## Problem requirements:
Give again, verbatim, the lines between the line that contains "Write the bpy" and the line that contains "from mathutils import Vector, Matrix, Euler", counting both ends. Pictures are excluded from the copy.

━━━ Provided entries

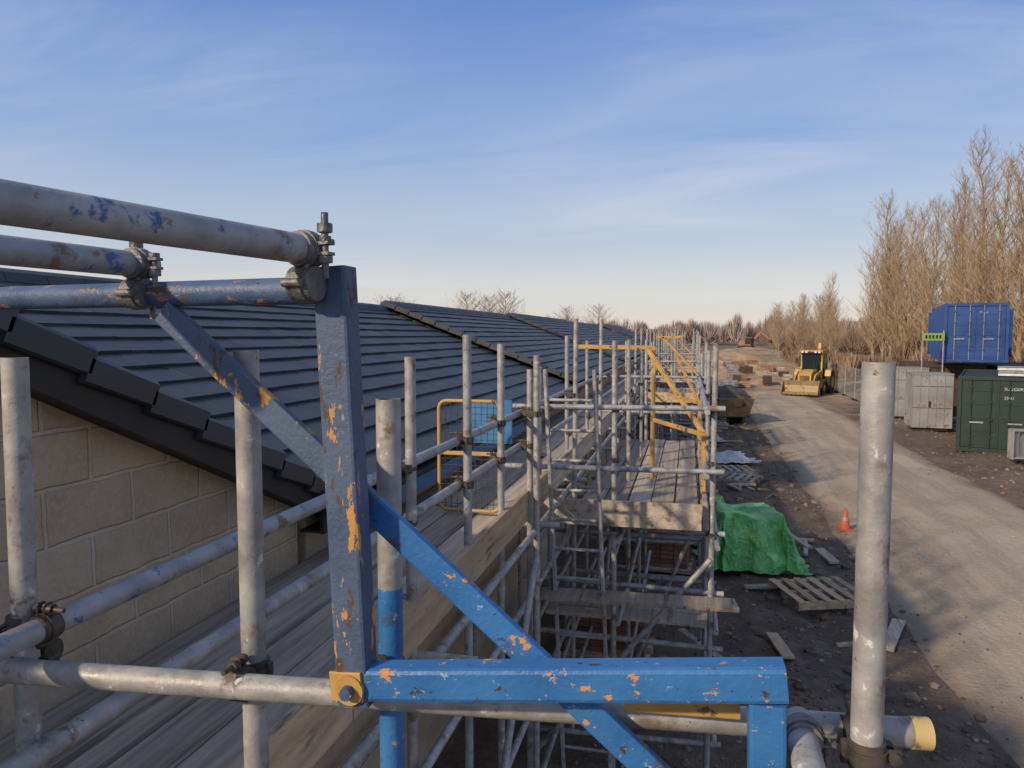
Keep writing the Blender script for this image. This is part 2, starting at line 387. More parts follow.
wk=B('scaffold_walkway')
boards(wk,WX+.02,-1.22,-1.5,66,DZ)
y=-1.5
while y<60:
    wk.beam((-1.19,y+.005,DZ+.085),(-1.19,min(y+3.9,60)-.005,DZ+.085+U(-.006,.006)),.038,.225,WOODN if y<6 else WOOD,.003); y+=3.9
RXX=-1.26
wk.tube((RXX,.9,3.41),(RXX,7.0,3.40),mat=GALVB,n=18,hollow=True)
wk.tube((RXX,.95,3.16),(RXX,5.6,3.15),mat=GALV,n=18,hollow=True)
for z in(3.41,3.08):
    y=7.1
    while y<60: wk.tube((RXX+U(-.02,.02),y-.4,z+U(-.01,.01)),(RXX,y+6,z+U(-.01,.01)),mat=GALV,n=8); y+=6
for z,x in ((2.50,-1.13),(2.50,-2.1),(1.15,-1.13),(2.05,-1.13),(.4,-1.13),(1.15,-2.1)):
    wk.tube((x,-1,z),(x,62,z),mat=GALV,n=10)
ys_=[-.6,1.9,3.0,5.4]+[7.2+2.1*k for k in range(26)]
for y in ys_:
    wk.tube((WX+.06,y+.06,2.555),(-.9+U(-.1,.15),y+.06,2.555),mat=GALV,n=10,hollow=y<6)
    if y>5: 
        for x in(-1.20+.1,-2.13):
            top=(U(3.8,4.2) if x>-1.5 else 2.6)
            wk.tube((x,y,-.05),(x+U(-.02,.02),y,top),mat=GALV if R()<.8 else GALVB,n=10)
        wk.coupler((-1.1,y,3.41),(0,0,1),(0,1,0)) if y<16 else None
    if int(y)%3==0: wk.tube((-1.05,y,.1),(-1.05,y+2.1,2.4),mat=GALV,n=8)
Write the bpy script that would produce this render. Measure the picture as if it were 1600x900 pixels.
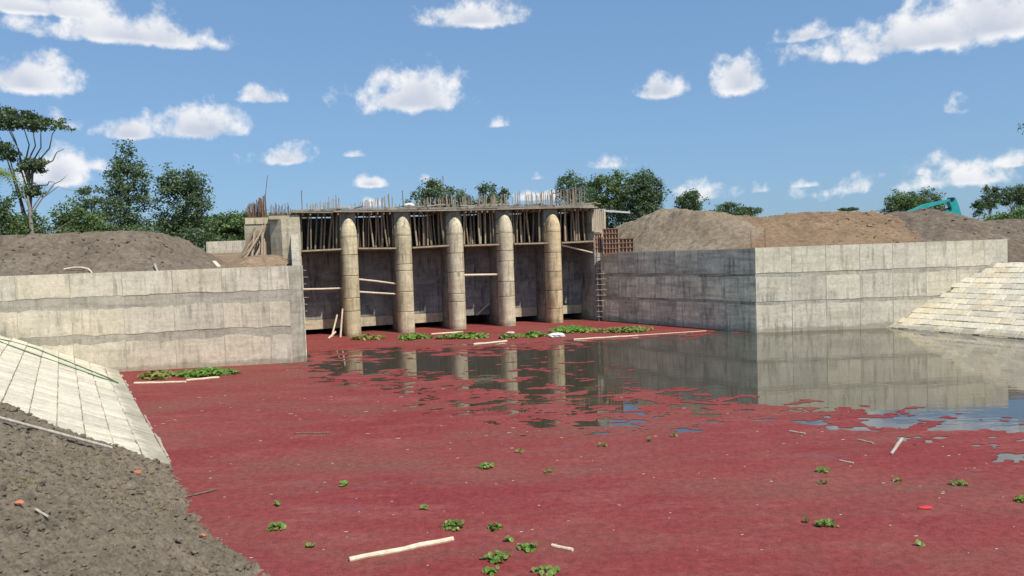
import bpy, math, random
import numpy as np
from mathutils import Vector, Matrix, Euler

random.seed(11)
RNG = np.random.default_rng(7)
scene = bpy.context.scene
COL = scene.collection
for o in list(bpy.data.objects):
    bpy.data.objects.remove(o, do_unlink=True)

# ------------------------------------------------------------------ camera
PITCH, ROLL, EYE, FPX = math.radians(2.67), math.radians(2.0), 4.2, 1200.0
cam_data = bpy.data.cameras.new('camera')
cam_data.sensor_width = 36.0
cam_data.lens = 27.0
cam_data.clip_start = 0.1
cam_data.clip_end = 6000
cam = bpy.data.objects.new('camera', cam_data)
COL.objects.link(cam)
cam.matrix_world = (Matrix.Translation((0, 0, EYE)) @ Matrix.Rotation(math.pi / 2 - PITCH, 4, 'X')
                    @ Matrix.Rotation(-ROLL, 4, 'Z'))
scene.camera = cam

# ------------------------------------------------------------------ light
SUN_EL, SUN_AZ = math.radians(55), math.radians(43)       # azimuth: to the right of straight behind the camera
sun_dir = Vector((math.sin(SUN_AZ) * math.cos(SUN_EL), -math.cos(SUN_AZ) * math.cos(SUN_EL), math.sin(SUN_EL)))
sd = bpy.data.lights.new('sun', 'SUN')
sd.energy = 4.8
sd.angle = math.radians(0.53)
sd.color = (1.0, 0.935, 0.81)
sun = bpy.data.objects.new('sun', sd)
COL.objects.link(sun)
sun.rotation_euler = sun_dir.to_track_quat('Z', 'Y').to_euler()

scene.view_settings.view_transform = 'Standard'
scene.view_settings.look = 'None'
scene.view_settings.gamma = 1.0
scene.view_settings.exposure = 0.0
scene.view_settings.use_curve_mapping = False


def pix_dir(px, py):
    """unit direction of a place in the sky, written as photograph coordinates"""
    a, b = (px - 800) / FPX, (450 - py) / FPX
    x = a * math.cos(ROLL) + b * math.sin(ROLL)
    y = -a * math.sin(ROLL) + b * math.cos(ROLL)
    return Vector((x, math.cos(PITCH) + y * math.sin(PITCH), -math.sin(PITCH) + y * math.cos(PITCH))).normalized()


# clouds: direction, half width, half height (radians), flatness, opacity
CLOUDS = []
for (cx, cy, rx, ry, op) in [
        (200, 36, 165, 40, 1), (60, 2, 150, 26, 1), (40, 108, 86, 44, 1), (312, 182, 94, 46, 1), (200, 198, 56, 26, .9),
        (408, 142, 46, 26, .8), (95, 186, 34, 20, .6), (88, 256, 52, 44, 1), (150, 252, 40, 20, .35), (640, 134, 116, 56, 1),
        (740, 16, 100, 34, .9), (445, 240, 82, 24, .75), (552, 236, 26, 13, .7), (578, 280, 40, 18, .85),
        (1035, 128, 48, 32, .9), (1153, 110, 50, 48, 1), (1440, 40, 210, 50, 1), (1560, 10, 200, 60, 1), (1262, 46, 62, 22, .8),
        (942, 252, 52, 18, .65), (1480, 165, 28, 18, .55), (838, 274, 26, 11, .6), (664, 276, 18, 12, .75),
        (783, 190, 20, 11, .5), (1105, 296, 70, 24, .7), (1190, 290, 24, 16, .6), (1510, 264, 84, 36, .7),
        (1585, 244, 44, 22, .75), (1262, 284, 38, 12, .5), (565, 20, 30, 16, .35), (840, 304, 56, 14, .8),
        (1445, 266, 16, 9, .7), (1380, 285, 200, 22, .25), (582, 314, 22, 11, .6)]:
    CLOUDS.append((pix_dir(cx, cy), rx / FPX, ry / FPX, op))
for _ in range(13):            # the same broken cumulus goes on round the rest of the sky
    az = random.uniform(math.radians(45), math.radians(315))
    el = math.radians(random.uniform(7, 40))
    CLOUDS.append((Vector((math.sin(az) * math.cos(el), math.cos(az) * math.cos(el), math.sin(el))),
                   random.uniform(.06, .16), random.uniform(.025, .05), 1))

world = bpy.data.worlds.new('World')
scene.world = world
world.use_nodes = True
wt = world.node_tree
wt.nodes.clear()


def N(tree, typ, **kw):
    n = tree.nodes.new(typ)
    for k, v in kw.items():
        setattr(n, k, v)
    return n


def build_world():
    L = wt.links.new
    out = N(wt, 'ShaderNodeOutputWorld')
    sky = N(wt, 'ShaderNodeTexSky', sky_type='NISHITA', sun_disc=False, sun_elevation=SUN_EL,
            sun_rotation=math.pi - SUN_AZ, altitude=0, air_density=1.0, dust_density=0.7, ozone_density=2.2)
    hs = N(wt, 'ShaderNodeHueSaturation')
    hs.inputs['Saturation'].default_value = 1.0
    gm = N(wt, 'ShaderNodeGamma')
    gm.inputs[1].default_value = .45
    tn = N(wt, 'ShaderNodeMix', data_type='RGBA', blend_type='MULTIPLY')
    tn.inputs[0].default_value = 1
    tn.inputs[7].default_value = (1.19, 1.76, 2.46, 1)
    L(sky.outputs[0], gm.inputs[0])
    L(gm.outputs[0], tn.inputs[6])
    L(tn.outputs[2], hs.inputs['Color'])
    bg = N(wt, 'ShaderNodeBackground')
    bg.inputs[1].default_value = 0.13
    L(hs.outputs[0], bg.inputs[0])
    tc = N(wt, 'ShaderNodeTexCoord')
    nz = N(wt, 'ShaderNodeTexNoise')
    nz.inputs['Scale'].default_value = 30
    nz.inputs['Detail'].default_value = 7
    nz.inputs['Roughness'].default_value = 0.58
    L(tc.outputs['Generated'], nz.inputs['Vector'])
    cur = None
    for c, a, b, op in CLOUDS:
        fw = c
        rt = Vector((0, 0, 1)).cross(fw).normalized()      # horizontal
        up = fw.cross(rt).normalized()
        m = Matrix((rt, up, fw)).transposed()
        mp = N(wt, 'ShaderNodeMapping', vector_type='TEXTURE')
        mp.inputs['Location'].default_value = c - up * b * 0.45
        mp.inputs['Rotation'].default_value = m.to_euler()
        mp.inputs['Scale'].default_value = (a * .96, b * 1.25, .5)
        L(tc.outputs['Generated'], mp.inputs[0])
        mu = N(wt, 'ShaderNodeVectorMath', operation='MULTIPLY')
        mu.inputs[1].default_value = (-1, -3.4, -1)
        L(mp.outputs[0], mu.inputs[0])
        mx = N(wt, 'ShaderNodeVectorMath', operation='MAXIMUM')
        L(mp.outputs[0], mx.inputs[0])
        L(mu.outputs[0], mx.inputs[1])
        ln = N(wt, 'ShaderNodeVectorMath', operation='LENGTH')
        L(mx.outputs[0], ln.inputs[0])
        if op < 1:                                       # thinner clouds never get dense
            ad = N(wt, 'ShaderNodeMath', operation='MULTIPLY_ADD')
            ad.inputs[1].default_value = op
            ad.inputs[2].default_value = (1 - op) * 1.0
            L(ln.outputs['Value'], ad.inputs[0])
            val = ad.outputs[0]
        else:
            val = ln.outputs['Value']
        if cur is None:
            cur = val
        else:
            mn = N(wt, 'ShaderNodeMath', operation='SMOOTH_MIN')
            mn.inputs[2].default_value = 0.08
            L(cur, mn.inputs[0])
            L(val, mn.inputs[1])
            cur = mn.outputs[0]
    # edge broken up by the noise
    sub = N(wt, 'ShaderNodeMath', operation='MULTIPLY_ADD')
    sub.inputs[1].default_value = 1.9
    sub.inputs[2].default_value = -0.82
    L(nz.outputs['Fac'], sub.inputs[0])
    sm = N(wt, 'ShaderNodeMath', operation='ADD')
    L(cur, sm.inputs[0])
    L(sub.outputs[0], sm.inputs[1])
    mr = N(wt, 'ShaderNodeMapRange', interpolation_type='SMOOTHSTEP')
    mr.inputs['From Min'].default_value = 1.0
    mr.inputs['From Max'].default_value = 0.46
    L(sm.outputs[0], mr.inputs['Value'])
    cl = N(wt, 'ShaderNodeMapRange')
    cl.inputs['To Max'].default_value = 0.93
    L(mr.outputs[0], cl.inputs['Value'])
    ramp = N(wt, 'ShaderNodeMix', data_type='RGBA')
    n2 = N(wt, 'ShaderNodeTexNoise')
    n2.inputs['Scale'].default_value = 17
    n2.inputs['Detail'].default_value = 5
    L(tc.outputs['Generated'], n2.inputs['Vector'])
    m2 = N(wt, 'ShaderNodeMapRange')
    m2.inputs['From Min'].default_value = 0.62          # bases are greyer than the tops
    m2.inputs['From Max'].default_value = 1.12
    sh = N(wt, 'ShaderNodeMath', operation='ADD')
    L(n2.outputs['Fac'], sh.inputs[0])
    L(cur, sh.inputs[1])
    L(sh.outputs[0], m2.inputs['Value'])
    ramp.inputs[6].default_value = (0.62, 0.665, 0.76, 1)
    ramp.inputs[7].default_value = (0.97, 0.965, 0.97, 1)
    L(m2.outputs[0], ramp.inputs[0])
    cb = N(wt, 'ShaderNodeBackground')
    cb.inputs[1].default_value = 1.0
    L(ramp.outputs[2], cb.inputs[0])
    mix = N(wt, 'ShaderNodeMixShader')
    L(cl.outputs[0], mix.inputs[0])
    L(bg.outputs[0], mix.inputs[1])
    L(cb.outputs[0], mix.inputs[2])
    L(mix.outputs[0], out.inputs[0])


build_world()

# ------------------------------------------------------------------ numpy noise
_perm = np.random.default_rng(3).integers(0, 1 << 16, 4096)


def _h(ix, iy, s):
    return _perm[(ix * 73 + iy * 151 + s * 977 + _perm[(ix + 37 * s) & 4095] + 3 * _perm[(iy + 91 * s) & 4095]) & 4095] / 65535.0


def vnoise(x, y, s=0):
    ix, iy = np.floor(x).astype(int), np.floor(y).astype(int)
    fx, fy = x - ix, y - iy
    fx, fy = fx * fx * (3 - 2 * fx), fy * fy * (3 - 2 * fy)
    a = _h(ix, iy, s) * (1 - fx) + _h(ix + 1, iy, s) * fx
    b = _h(ix, iy + 1, s) * (1 - fx) + _h(ix + 1, iy + 1, s) * fx
    return a * (1 - fy) + b * fy


def fbm(x, y, oct=5, s=0, gain=.5):
    t, a, n = 0, 1, 0
    for k in range(oct):
        c, q = math.cos(.7 * k), math.sin(.7 * k)
        t = t + a * vnoise((x * c - y * q) * 2 ** k + 17.3 * k, (x * q + y * c) * 2 ** k - 9.1 * k, s + k)
        n += a
        a *= gain
    return t / n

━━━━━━

## Expected answer:
Write the bpy script that would produce this render. Measure the picture as if it were 1600x900 pixels.
import bpy, math, random
import numpy as np
from mathutils import Vector, Matrix, Euler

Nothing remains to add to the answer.